Children don’t typically struggle at being themselves. They struggle to keep their humanity of expressing feelings, needs, desire, longings, hope, and imagination as they get older. We, the adults, are the ones who claw at perfection. Children, on the contrary, don’t despair and resign when they cannot achieve perfection. Sure they cry about beauty ending and fun coming to an end, but they don’t despise those feelings that express care. We adults seek perfection to avoid the inevitable pain of life. The humility of being human is a child’s standard, not the perfection of escaping humanity.
Children come into this life with a complete package of feelings to express the heartache of limitation—living in a broken place with eternity in our hearts.
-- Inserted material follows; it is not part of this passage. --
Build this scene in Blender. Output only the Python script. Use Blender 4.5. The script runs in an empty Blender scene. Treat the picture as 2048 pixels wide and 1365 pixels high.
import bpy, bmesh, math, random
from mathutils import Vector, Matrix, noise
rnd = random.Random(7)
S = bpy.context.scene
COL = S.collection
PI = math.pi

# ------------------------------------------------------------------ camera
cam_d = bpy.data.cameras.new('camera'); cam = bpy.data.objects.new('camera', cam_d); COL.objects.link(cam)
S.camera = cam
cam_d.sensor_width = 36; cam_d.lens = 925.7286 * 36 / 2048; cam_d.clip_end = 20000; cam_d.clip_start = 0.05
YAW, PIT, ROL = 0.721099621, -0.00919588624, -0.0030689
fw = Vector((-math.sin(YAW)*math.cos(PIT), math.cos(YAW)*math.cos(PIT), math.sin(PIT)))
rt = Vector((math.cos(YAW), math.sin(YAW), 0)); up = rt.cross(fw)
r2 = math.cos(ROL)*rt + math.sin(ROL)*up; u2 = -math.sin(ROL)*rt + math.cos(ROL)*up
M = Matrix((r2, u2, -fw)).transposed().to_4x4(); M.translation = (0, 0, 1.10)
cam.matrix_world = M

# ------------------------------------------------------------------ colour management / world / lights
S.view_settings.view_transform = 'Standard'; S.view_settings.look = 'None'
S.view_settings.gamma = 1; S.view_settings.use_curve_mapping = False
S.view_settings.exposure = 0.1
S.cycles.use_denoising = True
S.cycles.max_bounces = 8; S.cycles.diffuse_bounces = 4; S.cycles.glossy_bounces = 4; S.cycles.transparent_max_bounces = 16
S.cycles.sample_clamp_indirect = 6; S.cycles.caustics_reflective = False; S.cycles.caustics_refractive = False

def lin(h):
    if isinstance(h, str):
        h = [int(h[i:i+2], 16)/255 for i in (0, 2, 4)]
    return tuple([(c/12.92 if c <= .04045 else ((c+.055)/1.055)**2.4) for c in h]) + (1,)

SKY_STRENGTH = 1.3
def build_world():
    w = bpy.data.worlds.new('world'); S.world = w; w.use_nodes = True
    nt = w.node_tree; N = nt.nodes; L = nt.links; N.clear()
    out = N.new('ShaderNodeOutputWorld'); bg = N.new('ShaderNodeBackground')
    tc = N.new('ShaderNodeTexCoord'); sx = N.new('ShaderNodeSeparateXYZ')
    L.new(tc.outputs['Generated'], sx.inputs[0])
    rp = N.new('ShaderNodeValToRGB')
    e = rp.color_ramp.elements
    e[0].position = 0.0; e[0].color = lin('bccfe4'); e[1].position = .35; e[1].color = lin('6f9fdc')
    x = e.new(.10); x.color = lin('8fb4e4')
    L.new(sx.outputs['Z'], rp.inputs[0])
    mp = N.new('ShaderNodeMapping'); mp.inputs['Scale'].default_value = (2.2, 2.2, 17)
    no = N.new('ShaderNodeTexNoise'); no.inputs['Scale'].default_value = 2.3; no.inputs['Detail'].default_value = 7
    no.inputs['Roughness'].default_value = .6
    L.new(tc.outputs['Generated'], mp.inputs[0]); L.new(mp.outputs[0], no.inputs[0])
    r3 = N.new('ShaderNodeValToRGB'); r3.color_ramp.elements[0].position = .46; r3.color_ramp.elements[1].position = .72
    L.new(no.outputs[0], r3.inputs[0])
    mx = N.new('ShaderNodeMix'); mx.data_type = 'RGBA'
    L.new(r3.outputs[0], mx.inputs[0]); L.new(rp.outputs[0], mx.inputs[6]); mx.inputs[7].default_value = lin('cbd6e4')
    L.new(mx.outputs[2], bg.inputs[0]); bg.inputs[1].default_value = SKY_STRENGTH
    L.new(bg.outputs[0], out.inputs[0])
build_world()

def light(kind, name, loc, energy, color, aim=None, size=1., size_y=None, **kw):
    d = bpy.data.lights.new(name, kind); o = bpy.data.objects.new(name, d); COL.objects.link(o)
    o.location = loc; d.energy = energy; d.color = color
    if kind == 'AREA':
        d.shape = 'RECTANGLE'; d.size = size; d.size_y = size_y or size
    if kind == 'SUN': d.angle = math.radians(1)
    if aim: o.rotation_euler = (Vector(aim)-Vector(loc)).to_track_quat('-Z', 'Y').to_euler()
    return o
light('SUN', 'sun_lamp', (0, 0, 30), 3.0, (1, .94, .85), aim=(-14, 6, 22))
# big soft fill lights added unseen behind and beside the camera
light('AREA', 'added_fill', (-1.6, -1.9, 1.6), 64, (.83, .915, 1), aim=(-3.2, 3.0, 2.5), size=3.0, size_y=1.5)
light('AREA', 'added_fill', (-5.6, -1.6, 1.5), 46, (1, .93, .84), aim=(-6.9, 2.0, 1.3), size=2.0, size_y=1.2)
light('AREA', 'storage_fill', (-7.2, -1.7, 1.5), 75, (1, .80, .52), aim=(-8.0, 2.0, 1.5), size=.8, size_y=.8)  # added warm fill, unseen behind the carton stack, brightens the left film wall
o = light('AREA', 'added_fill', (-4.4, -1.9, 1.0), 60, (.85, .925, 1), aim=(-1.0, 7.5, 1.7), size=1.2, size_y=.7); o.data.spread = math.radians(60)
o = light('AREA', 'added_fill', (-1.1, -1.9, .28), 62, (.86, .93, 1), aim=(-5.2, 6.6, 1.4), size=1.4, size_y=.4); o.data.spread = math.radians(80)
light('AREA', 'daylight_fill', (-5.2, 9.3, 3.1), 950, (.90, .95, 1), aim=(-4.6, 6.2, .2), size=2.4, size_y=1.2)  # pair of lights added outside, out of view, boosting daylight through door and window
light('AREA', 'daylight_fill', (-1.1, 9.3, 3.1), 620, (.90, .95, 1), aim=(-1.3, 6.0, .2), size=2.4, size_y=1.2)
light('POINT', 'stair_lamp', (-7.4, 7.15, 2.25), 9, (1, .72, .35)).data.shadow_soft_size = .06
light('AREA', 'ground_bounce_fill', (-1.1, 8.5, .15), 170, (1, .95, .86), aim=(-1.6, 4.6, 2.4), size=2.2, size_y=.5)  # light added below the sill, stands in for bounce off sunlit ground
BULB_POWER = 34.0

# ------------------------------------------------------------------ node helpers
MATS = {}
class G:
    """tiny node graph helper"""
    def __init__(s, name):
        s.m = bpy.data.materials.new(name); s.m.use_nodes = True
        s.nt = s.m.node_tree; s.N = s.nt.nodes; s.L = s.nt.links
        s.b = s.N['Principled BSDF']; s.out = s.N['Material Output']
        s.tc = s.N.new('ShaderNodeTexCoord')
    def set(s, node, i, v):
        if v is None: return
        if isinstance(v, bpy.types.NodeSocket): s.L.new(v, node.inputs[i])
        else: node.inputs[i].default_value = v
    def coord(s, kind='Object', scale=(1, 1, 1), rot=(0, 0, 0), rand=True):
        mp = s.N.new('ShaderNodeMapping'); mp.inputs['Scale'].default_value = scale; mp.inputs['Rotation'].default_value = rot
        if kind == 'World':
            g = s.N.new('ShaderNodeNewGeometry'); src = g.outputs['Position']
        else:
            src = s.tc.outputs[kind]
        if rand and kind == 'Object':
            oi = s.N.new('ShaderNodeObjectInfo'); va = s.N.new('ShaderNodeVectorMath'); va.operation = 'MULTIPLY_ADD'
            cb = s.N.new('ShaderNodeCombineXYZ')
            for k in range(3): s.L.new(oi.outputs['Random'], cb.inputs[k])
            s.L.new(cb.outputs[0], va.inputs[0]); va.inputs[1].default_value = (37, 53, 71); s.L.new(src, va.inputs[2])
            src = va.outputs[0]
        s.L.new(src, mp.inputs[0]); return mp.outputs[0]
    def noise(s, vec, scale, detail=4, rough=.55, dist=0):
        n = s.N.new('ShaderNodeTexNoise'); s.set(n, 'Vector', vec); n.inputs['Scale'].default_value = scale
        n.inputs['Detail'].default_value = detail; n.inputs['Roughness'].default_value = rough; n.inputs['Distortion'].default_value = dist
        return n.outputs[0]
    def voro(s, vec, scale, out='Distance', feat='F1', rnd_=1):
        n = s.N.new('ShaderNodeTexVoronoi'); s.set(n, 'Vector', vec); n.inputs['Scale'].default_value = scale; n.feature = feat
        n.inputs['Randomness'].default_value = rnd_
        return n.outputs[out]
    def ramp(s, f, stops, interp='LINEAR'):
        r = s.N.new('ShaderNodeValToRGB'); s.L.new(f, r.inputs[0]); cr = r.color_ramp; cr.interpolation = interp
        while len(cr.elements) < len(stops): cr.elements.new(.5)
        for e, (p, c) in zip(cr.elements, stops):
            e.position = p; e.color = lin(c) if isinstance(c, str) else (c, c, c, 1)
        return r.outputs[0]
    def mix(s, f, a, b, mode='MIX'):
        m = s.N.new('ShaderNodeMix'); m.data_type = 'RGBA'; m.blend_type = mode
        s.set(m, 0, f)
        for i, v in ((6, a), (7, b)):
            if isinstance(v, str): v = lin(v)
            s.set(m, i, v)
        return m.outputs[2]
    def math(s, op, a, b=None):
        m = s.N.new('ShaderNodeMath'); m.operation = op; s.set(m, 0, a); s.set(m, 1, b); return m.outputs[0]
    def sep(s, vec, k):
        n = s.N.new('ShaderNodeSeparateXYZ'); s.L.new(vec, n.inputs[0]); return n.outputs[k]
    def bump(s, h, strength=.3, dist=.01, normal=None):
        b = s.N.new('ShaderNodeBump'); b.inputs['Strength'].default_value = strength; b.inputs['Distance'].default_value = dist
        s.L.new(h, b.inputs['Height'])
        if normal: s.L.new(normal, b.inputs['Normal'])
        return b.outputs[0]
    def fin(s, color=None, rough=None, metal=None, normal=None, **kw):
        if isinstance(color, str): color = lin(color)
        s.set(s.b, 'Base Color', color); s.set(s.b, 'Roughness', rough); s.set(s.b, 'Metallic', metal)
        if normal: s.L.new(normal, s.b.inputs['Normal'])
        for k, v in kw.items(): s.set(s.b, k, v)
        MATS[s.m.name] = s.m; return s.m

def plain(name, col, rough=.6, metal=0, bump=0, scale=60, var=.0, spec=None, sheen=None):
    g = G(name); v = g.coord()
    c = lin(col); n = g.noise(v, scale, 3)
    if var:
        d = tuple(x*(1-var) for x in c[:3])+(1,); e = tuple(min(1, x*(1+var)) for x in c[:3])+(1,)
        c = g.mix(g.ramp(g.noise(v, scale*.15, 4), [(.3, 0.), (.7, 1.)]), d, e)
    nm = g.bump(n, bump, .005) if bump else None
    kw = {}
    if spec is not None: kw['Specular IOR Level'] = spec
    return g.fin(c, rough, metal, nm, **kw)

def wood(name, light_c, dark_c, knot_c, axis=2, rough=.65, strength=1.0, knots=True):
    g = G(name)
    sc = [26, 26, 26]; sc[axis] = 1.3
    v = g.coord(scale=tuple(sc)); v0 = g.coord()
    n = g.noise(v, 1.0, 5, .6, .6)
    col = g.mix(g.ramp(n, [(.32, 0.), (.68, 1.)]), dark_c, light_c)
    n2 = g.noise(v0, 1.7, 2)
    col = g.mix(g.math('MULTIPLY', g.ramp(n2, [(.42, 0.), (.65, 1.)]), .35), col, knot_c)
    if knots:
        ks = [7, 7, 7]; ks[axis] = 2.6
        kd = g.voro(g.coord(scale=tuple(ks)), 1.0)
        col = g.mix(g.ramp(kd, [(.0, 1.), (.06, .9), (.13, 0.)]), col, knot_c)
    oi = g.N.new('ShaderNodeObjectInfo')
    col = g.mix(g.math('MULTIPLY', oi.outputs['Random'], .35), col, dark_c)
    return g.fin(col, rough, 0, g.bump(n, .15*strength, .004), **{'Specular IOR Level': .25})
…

Children cry in sadness, cry out in hurt, squeal with delight in joy, run to safety in fear, seek another in loneliness, pursue a dream with anger. They bring these responses to us, believing that we understand enough to relate the story of life and its experiences. Instead, we often hand them a stone when they seek bread. We tell them how not to let life “bother” them, rather than joining them in the story of how life hurts and how to live the pain of love.
Feelings are always the antidote to adult cynicism.
Children literally depend on us to be human enough to support their experiences rather than shame them for their humanity. Their trust in our human experience, for better or worse, becomes the way they build a map for navigating life.
Children expect grownups to be tough enough to hope and courageous enough to stay and show them the way to be enough, too. They want us to “do” human well; they want us to be of the same substance as them, except experienced and made wiser in a way that will help them keep their hope alive. A child’s marker of success is the hard-won standard of surrender to “good enough,” not the self-congratulatory standard of “trying hard for perfection.”
Children believe that we are the grown-up hero and heroine versions of themselves. They believe we are enough. Success to them is having us show them how to remain human. We feel, need, desire, long and hope, just like they do. That is enough. You are enough.